_Aim_
Give every line of the material again, exactly as written.

_Source excerpt_

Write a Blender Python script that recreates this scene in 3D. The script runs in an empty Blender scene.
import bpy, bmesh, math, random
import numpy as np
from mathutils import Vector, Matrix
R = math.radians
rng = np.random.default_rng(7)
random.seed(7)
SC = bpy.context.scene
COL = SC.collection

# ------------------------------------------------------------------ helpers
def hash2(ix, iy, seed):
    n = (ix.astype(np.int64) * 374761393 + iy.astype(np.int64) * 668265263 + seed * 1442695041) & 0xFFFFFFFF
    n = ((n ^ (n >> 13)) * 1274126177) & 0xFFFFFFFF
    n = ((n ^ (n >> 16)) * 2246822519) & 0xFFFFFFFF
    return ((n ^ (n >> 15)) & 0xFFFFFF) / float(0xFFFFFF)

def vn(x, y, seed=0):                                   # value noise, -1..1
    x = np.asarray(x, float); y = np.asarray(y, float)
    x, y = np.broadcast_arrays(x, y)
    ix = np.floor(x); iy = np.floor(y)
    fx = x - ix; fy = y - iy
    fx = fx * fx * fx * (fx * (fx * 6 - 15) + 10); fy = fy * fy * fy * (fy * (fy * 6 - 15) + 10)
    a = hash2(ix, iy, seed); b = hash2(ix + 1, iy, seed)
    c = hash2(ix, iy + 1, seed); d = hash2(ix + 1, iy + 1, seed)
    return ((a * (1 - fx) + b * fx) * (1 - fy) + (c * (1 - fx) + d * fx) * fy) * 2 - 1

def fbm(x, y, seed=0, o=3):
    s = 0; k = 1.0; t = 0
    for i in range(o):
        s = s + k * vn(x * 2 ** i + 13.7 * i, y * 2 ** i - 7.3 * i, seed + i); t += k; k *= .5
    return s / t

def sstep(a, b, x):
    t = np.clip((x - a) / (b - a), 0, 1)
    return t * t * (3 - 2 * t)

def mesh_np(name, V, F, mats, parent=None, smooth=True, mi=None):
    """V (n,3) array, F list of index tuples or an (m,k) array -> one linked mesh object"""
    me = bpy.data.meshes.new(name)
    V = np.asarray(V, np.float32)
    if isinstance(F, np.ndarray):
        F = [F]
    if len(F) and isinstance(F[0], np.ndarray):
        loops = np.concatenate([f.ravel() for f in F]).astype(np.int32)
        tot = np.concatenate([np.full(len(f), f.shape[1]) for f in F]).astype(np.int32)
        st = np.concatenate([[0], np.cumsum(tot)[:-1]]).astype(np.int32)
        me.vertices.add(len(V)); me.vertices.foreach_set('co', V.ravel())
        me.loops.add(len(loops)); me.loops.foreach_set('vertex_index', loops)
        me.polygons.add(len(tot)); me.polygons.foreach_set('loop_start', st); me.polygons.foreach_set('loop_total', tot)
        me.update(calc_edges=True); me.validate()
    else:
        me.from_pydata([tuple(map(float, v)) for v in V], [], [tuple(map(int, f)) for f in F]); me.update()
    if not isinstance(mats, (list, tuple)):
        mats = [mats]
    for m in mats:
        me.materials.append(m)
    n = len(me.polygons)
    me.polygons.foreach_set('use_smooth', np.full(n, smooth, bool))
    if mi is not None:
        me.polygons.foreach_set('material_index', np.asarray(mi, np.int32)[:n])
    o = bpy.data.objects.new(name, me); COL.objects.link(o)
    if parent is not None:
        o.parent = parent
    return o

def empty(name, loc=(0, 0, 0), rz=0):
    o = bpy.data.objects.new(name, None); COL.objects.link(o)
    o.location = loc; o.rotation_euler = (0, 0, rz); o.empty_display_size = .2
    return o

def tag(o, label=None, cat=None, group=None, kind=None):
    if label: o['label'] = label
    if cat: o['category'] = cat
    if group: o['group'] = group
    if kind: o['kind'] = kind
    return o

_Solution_
Write a Blender Python script that recreates this scene in 3D. The script runs in an empty Blender scene.
import bpy, bmesh, math, random
import numpy as np
from mathutils import Vector, Matrix
R = math.radians
rng = np.random.default_rng(7)
random.seed(7)
SC = bpy.context.scene
COL = SC.collection

# ------------------------------------------------------------------ helpers
def hash2(ix, iy, seed):
    n = (ix.astype(np.int64) * 374761393 + iy.astype(np.int64) * 668265263 + seed * 1442695041) & 0xFFFFFFFF
    n = ((n ^ (n >> 13)) * 1274126177) & 0xFFFFFFFF
    n = ((n ^ (n >> 16)) * 2246822519) & 0xFFFFFFFF
    return ((n ^ (n >> 15)) & 0xFFFFFF) / float(0xFFFFFF)

def vn(x, y, seed=0):                                   # value noise, -1..1
    x = np.asarray(x, float); y = np.asarray(y, float)
    x, y = np.broadcast_arrays(x, y)
    ix = np.floor(x); iy = np.floor(y)
    fx = x - ix; fy = y - iy
    fx = fx * fx * fx * (fx * (fx * 6 - 15) + 10); fy = fy * fy * fy * (fy * (fy * 6 - 15) + 10)
    a = hash2(ix, iy, seed); b = hash2(ix + 1, iy, seed)
    c = hash2(ix, iy + 1, seed); d = hash2(ix + 1, iy + 1, seed)
    return ((a * (1 - fx) + b * fx) * (1 - fy) + (c * (1 - fx) + d * fx) * fy) * 2 - 1

def fbm(x, y, seed=0, o=3):
    s = 0; k = 1.0; t = 0
    for i in range(o):
        s = s + k * vn(x * 2 ** i + 13.7 * i, y * 2 ** i - 7.3 * i, seed + i); t += k; k *= .5
    return s / t

def sstep(a, b, x):
    t = np.clip((x - a) / (b - a), 0, 1)
    return t * t * (3 - 2 * t)

def mesh_np(name, V, F, mats, parent=None, smooth=True, mi=None):
    """V (n,3) array, F list of index tuples or an (m,k) array -> one linked mesh object"""
    me = bpy.data.meshes.new(name)
    V = np.asarray(V, np.float32)
    if isinstance(F, np.ndarray):
        F = [F]
    if len(F) and isinstance(F[0], np.ndarray):
        loops = np.concatenate([f.ravel() for f in F]).astype(np.int32)
        tot = np.concatenate([np.full(len(f), f.shape[1]) for f in F]).astype(np.int32)
        st = np.concatenate([[0], np.cumsum(tot)[:-1]]).astype(np.int32)
        me.vertices.add(len(V)); me.vertices.foreach_set('co', V.ravel())
        me.loops.add(len(loops)); me.loops.foreach_set('vertex_index', loops)
        me.polygons.add(len(tot)); me.polygons.foreach_set('loop_start', st); me.polygons.foreach_set('loop_total', tot)
        me.update(calc_edges=True); me.validate()
    else:
        me.from_pydata([tuple(map(float, v)) for v in V], [], [tuple(map(int, f)) for f in F]); me.update()
    if not isinstance(mats, (list, tuple)):
        mats = [mats]
    for m in mats:
        me.materials.append(m)
    n = len(me.polygons)
    me.polygons.foreach_set('use_smooth', np.full(n, smooth, bool))
    if mi is not None:
        me.polygons.foreach_set('material_index', np.asarray(mi, np.int32)[:n])
    o = bpy.data.objects.new(name, me); COL.objects.link(o)
    if parent is not None:
        o.parent = parent
    return o

def empty(name, loc=(0, 0, 0), rz=0):
    o = bpy.data.objects.new(name, None); COL.objects.link(o)
    o.location = loc; o.rotation_euler = (0, 0, rz); o.empty_display_size = .2
    return o

def tag(o, label=None, cat=None, group=None, kind=None):
    if label: o['label'] = label
    if cat: o['category'] = cat
    if group: o['group'] = group
    if kind: o['kind'] = kind
    return o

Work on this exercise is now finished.